It is a "link and comment" day here on the Back Stretch.....
Found this video on Facebook this morning showing a crash that first tears one Late Model in half and then goes to another that catches on fire after getting hung up on the infield barrier. Yes, the accident is spectacular and thankfully nobody was injued, but as you watch the first minute and forty seconds of the video see if you think the same thing that I do. Many people feel that online videos help a race track by providing exposure and encouraging future attendance by those who see it.
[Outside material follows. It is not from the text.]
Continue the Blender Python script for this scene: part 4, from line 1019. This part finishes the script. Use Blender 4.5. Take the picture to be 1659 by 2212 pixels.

As you watch these Late Models race single file around the bottom of a narrow rubbered-up surface are you thinking "now there's some action that I just have to see in person"?
Next we step away from racing for a moment for a story that supports how I feel about "the need" to make everything public in an instant. I am not a huge supporter of Kirk Ferentz as a coach as I feel that the style of play in college football has evolved and he is still years behind that evolution, but I do respect his character and his values. And I definitely agree that those interviews where they grab the coach either going into, or coming out of the locker room at halftime are a complete waste of time. Kudos as well to author Mike Hlas who closes out the story with the perfect ending: "Football games are already reality shows. ripe with successes, failures, agony and ecstasy. Leave the phony nonsense for the “Real” Housewives."
With Brady Smith announcing his retirement from dirt Late Model racing this week right on the heels of Brian Birkhofer doing the same, there are some folks who want to see this as just the beginning of a mass exodus from the sport. In both cases the cost of racing is given as a major reason for the decision, but with each there were some other major factors that played a role as well. I don't know who 'huskerdirt' is, but I do find him to be a voice of reason on the forum and he makes some really good points in this thread.
We all know that the cost of racing has gone up, but when that assertion is followed by "and we are still racing for the same purses that we had thirty years ago" that's where you lose me. Thirty years ago guys weren't towing their cars to the track in quarter of a million dollar rigs with no markings on the outside that would give anybody any indication that this was a race car heading to a race track that is racing tonight. Thirty years ago we didn't split up seventy drivers from the area into five or six divisions leaving each with only enough cars to run one or two meaningless heat races and a feature that doesn't come close to having a full field. No, back then those seventy drivers were across two or at most three divisions so that meant that every race meant something. You had to qualify out of your heat or a B-Main to make a twenty or twenty-four car feature field and those "purses" were actually less in total than they are today because you were only paying two or three feature winners. Nobody was getting $250 to top a seven car field of "entry level" cars that only family members would pay to see. And finally, in part due to some of these things that I just mentioned, thirty years ago two thousand people would happily spend their money to come to the races every Saturday night to watch.....the races!
If drivers want to race for better purses than those before them did thirty years ago perhaps they should quit pissing and moaning about their local track on Facebook and Twitter and instead start pumping the place up. More butts in the stands produces more revenue for the track and in turn higher purses for the drivers. Is it really that hard to understand?
Two great shows coming up here in my neck of the woods this weekend with the rescheduled Liberty 100 at West Liberty and the Fall Extravaganza at the Lee County Speedway in Donnellson. With different formats at each of these two day shows, if I am able to go Friday night it will be to Donnellson and if my race night is Saturday night then I will head to West Liberty. Who knows, maybe I will get to do both!
Still some racing to be had on the schedule, get out and enjoy one!